A movie nominated for ten Oscars. A movie described by critics as sheer magic. It was to experience this magic that I walked into a theatre. And what an experience. The movie felt like a incorrectly put together jigsaw puzzle. I did watch the magic of cinema…..backfiring
The films starts out well, with the warrior, Li Mu Bai (Chow Yun Fat), wanting to shed of his bloody past and make a new peaceful beginning. He asks his friend and unrequited love Yu Shu Lien (Michelle Yeoh) to hand over his famed sword The Green Destiny to a wise aging gentleman, whose name I do not remember.

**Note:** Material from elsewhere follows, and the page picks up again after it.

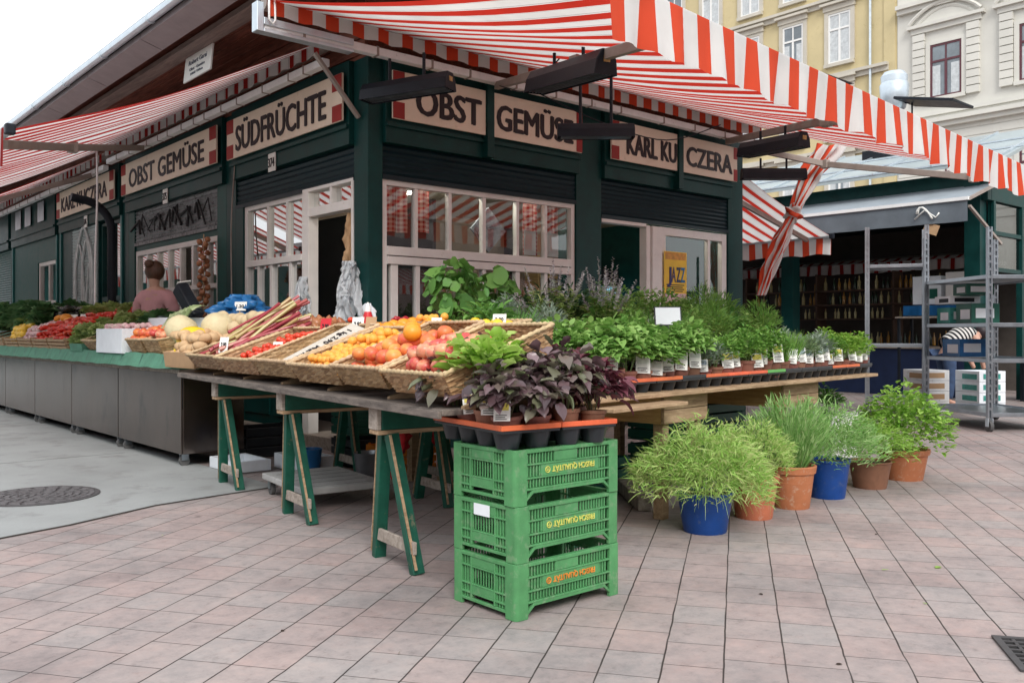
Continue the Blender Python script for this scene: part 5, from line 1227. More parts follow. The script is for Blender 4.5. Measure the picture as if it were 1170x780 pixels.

Yu Shu Lien delivers the sword and the is where the movie takes off. The sword is stolen. Yu Shu Lien chases the thief, literally flying in the air and off the roofs, but does not manage to catch her. The thief, Jen Yu (Zhang Ziyi) is the daughter of a governor who is under the bad influence of her governess Jade Fox (Cheng Pei Pei). Jade Fox, an evil but failed warrior, had to go undercover fearing revenge, after she had treacherously murdered Li Mu bais teacher and mentor. In Jen yu, she sees an pupil who can fulfil her dream
For some strange reason Jen Yu, keeps stealing the sword and keeps returning it back. In the mean time Li Mu Bai busies himself in trying to get to Jade Fox and at the same time, trying to get Jen Yu, in whom he sees tremendous potential and goodness, under his tutelage. A lover for Jen Yu is also thrown in for good measure. A dacoit, who robs Jen yus comb(?) and her heart in the desert. He makes a lovers promise to make something of himself before he stakes claim to Jen Yus hand. And so the film meanders on painfully to a tragic albeit (to the viewer) thankful end.
The stunt scenes were supposed to be of the highest quality. The stunt scenes actually left me dumbstruck. Don’t misunderstand me, I was not dumbstruck with awe, but due to the entire stupidity at the way the stunts were conceptualised. People Fly. I can understand a superhero fly. But the Characters in the movie are not superheroes. They are human Beings, warriors of another time. But man never had wings and no martial art form can teach man to fly. Critics of this line of thought advocate Suspension of Disbelief while watching this movie. But then how do I suspend disbelief, when I see Jen Yu, at the end of the movie, setting out on horseback to get an antidote for a Li Mu Bai, who is hit by a poisoned dart. Now why she couldn’t fly and get the antidote, is an answer only Ang Lee can give.
So much has been written about the beautiful(?) story. A story so highly praised across the world. The movie was nominated for ten Oscar including Best Picture and won four Oscars including Best Foreign film. The movie has a plot, no different than a Hindi masala pot-boiler. People flying, jumping two storeys, revenge, love in the middle of nowhere, among social unequals, a tearful ending..Everything that makes a roaring Hindi Pot-boiler is there for good measure in this flick. Hollywood, rarely exposed to this type of cinema, lapped it up and is now asking for more. India, fed on potboilers, expectedly rejected the movie.
The good thing about the movie is undoubtedly the choreography and the background music score. The two weave together so beautifully, that one tends to forget the events on screen and concentrate on the background and enjoy the music. Even the grass in the meadows and the trees in the background seem to move in tune. It is tough to comment on the acting, as the version of the movie I watched was dubbed in English. Dubbing takes a lot away for the actual performance. Jen Yu looks beautiful. She has a sensuousness about her, which fills up the screen with the freshness of a flower garden on as early spring morning.
The director had so many plots to play around with, that he was probably confused as to where he started, what he had to do and how he should finish. The movie would have probably done well as a television series. Two hours is too little time to do justice to so many plots. He tries a tightrope walk, jams in as much of the story as he can, doesn’t do justice to a single character and ends up with a movie which feels like a dream, aimless wanderings among nothing and around nowhere.